Difficult to navigate: Long email threads can be very difficult to read and even more difficult to comprehend.

Time zone issues: If a customer is in a time zone where you don’t currently staff a live chat support rep, it could be painful for them to always be sent to another channel.

Unclear expectations: Customers don’t always know when they can expect a response.

Less secure: Unlike some other channels, it can be hard to verify identity and security over chat.

How to select the right channel for your company

Now that you have all of the information at your fingertips, it may feel even more overwhelming to pick which channel works best for your company. While the correct answer is probably best found in talking to your customers and hearing what they care about most, there are a few things to consider when thinking about which channel to use in which context.

When does email make sense?

Email is great when there are technical issues to convey or identity verification needs. Live chat isn’t well-suited for screenshots, sending along code, or sending URLs that can quickly get lost in the flow of conversation. Email also creates a paper trail and tracks what information the customer has or hasn't sent.

Email is also very cost-effective and serves the most significant amount of customers — most people have access to an email provider. In contrast, you can't guarantee that chat applications will work on every device and operating system. If you are just getting started in your support journey, email support is a great place to begin to serve the most significant amount of people at the lowest cost.

When does live chat make sense?

Live chat is great if you are working on a reasonably nontechnical product or are looking to leverage more conversions in a product-led growth model. Similarly, if you have a product targeted toward younger or more mobile-driven demographics, you may find that they want to use live chat more. 

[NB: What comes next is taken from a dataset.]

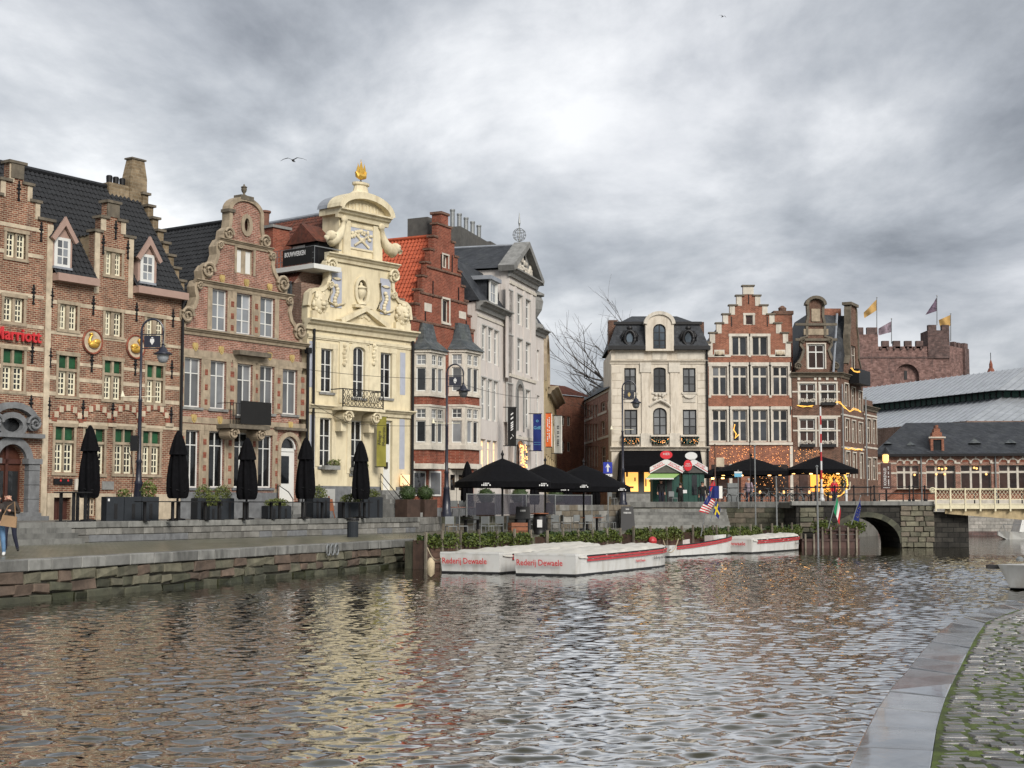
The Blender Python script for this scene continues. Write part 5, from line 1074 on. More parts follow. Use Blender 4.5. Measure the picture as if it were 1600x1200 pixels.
for i in range(16): b.ball((u_ + random.uniform(-.5, .5), -.12, v_ + random.uniform(.2, .7)), .13, .1, .12, 6, 4)
b.build('window_ornament', 'stone_white', f.o)
for px in (985, 1077): u_, v_ = f.uv(px, 623); b = MB(); b.box(u_ - .5, u_ + .5, -.06, .0, v_ - .3, v_ + .35); b.tube([(u_ - .5, -.1, v_ + .3), (u_ - .25, -.12, v_ + .1), (u_, -.12, v_ + .05), (u_ + .25, -.12, v_ + .1), (u_ + .5, -.1, v_ + .3)], .07, 6); b.build('swag', 'stone_white', f.o)
f.cornice(-.15, W_ + .15, f.v(1030, 698), ST, .35, .4)
for px in (985.5, 1031, 1077.5):                          # french balconies with light garlands
    u_ = f.u(px, 690); z0, z1 = f.v(px, 695), f.v(px, 680); bal = f.box('balustrade', u_ - .75, u_ + .75, z1 - .12, z1 + .02, 'stone_white', -.35, .0); b = MB()
    for k in range(6): b.lathe([(.05, 0), (.09, .15), (.04, .3), (.06, z1 - z0 - .1)], (u_ - .6 + .24 * k, -.22, z0), 6)
    b.build('baluster', 'iron_black', bal); b = MB()
    for k in range(34): t = random.uniform(-.7, .7); b.ball((u_ + t, -.4 + random.uniform(-.06, .06), z0 + .05 + .25 * (t / .7) ** 2 + random.uniform(0, .32)), .026, n=5, m=3)
    tag(b.build('light_garland', 'fairy', bal), kind='stuff')
    b = MB()
    for k in range(90): t = random.uniform(-.7, .7); b.box(*(lambda x, y, z: (x - .05, x + .05, y - .05, y + .02, z - .05, z + .05))(u_ + t, -.36, z0 + .05 + .25 * (t / .7) ** 2 + random.uniform(0, .3)))
    tag(b.build('garland_leaves', 'kiosk_green', bal), kind='stuff')
# mansard with dormer
z0, z1 = v1 + .0, f.v(1030, 507, 1.0); ua, ub_ = f.u(1008, 520), f.u(1052, 520)
for a, c in ((-.25, ua - .02), (ub_ + .02, W_ + .25)): f.box('eave', a, c, z0, z0 + .32, 'paint_black', -.5, .4)
q = [(-.15, -.3, z0 + .32), (W_ + .15, -.3, z0 + .32), (W_ + .15, 10, z0 + .32), (-.15, 10, z0 + .32), (.5, .7, z1), (W_ - .5, .7, z1), (W_ - .5, 9, z1), (.5, 9, z1), (2, 3.5, z1 + 1.0), (W_ - 2, 3.5, z1 + 1.0), (W_ - 2, 7, z1 + 1), (2, 7, z1 + 1)]
MB().add(q, [(0, 1, 5, 4), (1, 2, 6, 5), (2, 3, 7, 6), (3, 0, 4, 7), (4, 5, 9, 8), (5, 6, 10, 9), (6, 7, 11, 10), (7, 4, 8, 11), (8, 9, 10, 11)]).build('mansard', 'slate_tile', f.o)
for a, c in ((.3, ua - .1), (ub_ + .1, W_ - .3)): f.box('roof_edge', a, c, z1 - .05, z1 + .18, 'paint_black', .5, .9)
for px in (983.5, 1075):
    u_, v_ = f.uv(px, 529, .1); pl = [(u_ + .42 * cos(2 * pi * i / 18), v_ + .62 * sin(2 * pi * i / 18)) for i in range(18)]; wd = MB().prism_y([(u_ + (x - u_) * .62, v_ + (z - v_) * .62) for x, z in pl], -.12, .4).build('oval_window', 'glass_bluish', f.o)
    b = MB(); b.tube([(x, -.12, z) for x, z in pl + pl[:1]], .16, 6); b.ball((u_, -.12, v_ + .85), .25, .15, .2, 8, 5); b.tube([(u_ - .6, -.1, v_ - .2), (u_ - .65, -.1, v_ + .2), (u_ - .4, -.1, v_ + .6)], .1, 6); b.tube([(u_ + .6, -.1, v_ - .2), (u_ + .65, -.1, v_ + .2), (u_ + .4, -.1, v_ + .6)], .1, 6); b.build('oval_frame', 'paint_black', wd, smooth=True)
rr = (ub_ - ua) / 2; uc = (ua + ub_) / 2; vs0 = f.v(1030, 507); vt = f.v(1030, 490)
arc = [(uc + rr * cos(pi * i / 12), vs0 + (vt - vs0) * sin(pi * i / 12)) for i in range(13)]
f.holes = []; f.window(1020.5, 1040.5, 506, 545, 2, (1, 1, 1), arch=.9, fm='paint_black', gm='glass_bluish', fw=.09, bw=.06, mull=1, name='dormer_window', w0=-.42)
f.wall([(ua, z0 - .1), (ub_, z0 - .1)] + arc, ST, 3.0, -.42, 'dormer', f.holes); f.strip(arc, .28, 'stone_white', -.55, 3.0, 'dormer_arch'); f.holes = []
MB().box(-.05, .7, 2, 3, z0, f.v(961, 500, 2)).build('chimney', 'brick_brown', f.o); MB().box(W_ - .9, W_ + .2, 3, 4, z0, f.v(1098, 503, 3)).build('chimney', 'brick_brown', f.o)
MB().tube([(W_ - .02, -.18, z0), (W_ - .02, -.18, .2)], .08, 8).build('downpipe', 'iron_black', f.o)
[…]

Use live chat for things like helping customers in context with issues that they have on your account or billing pages or to direct quick responses to easily-answered inquiries. For instance, if you have a filter built into your contact page that serves documentation for ticket deflection, consider also offering live chat as one of the options. 

If you do use live chat, make sure you have enough coverage. There is nothing worse than a customer getting used to being able to reach out through live chat and then suddenly not having it available anymore. Set expectations for your customers, especially if you are beta-testing live chat or are only offering it within specific windows of your business day.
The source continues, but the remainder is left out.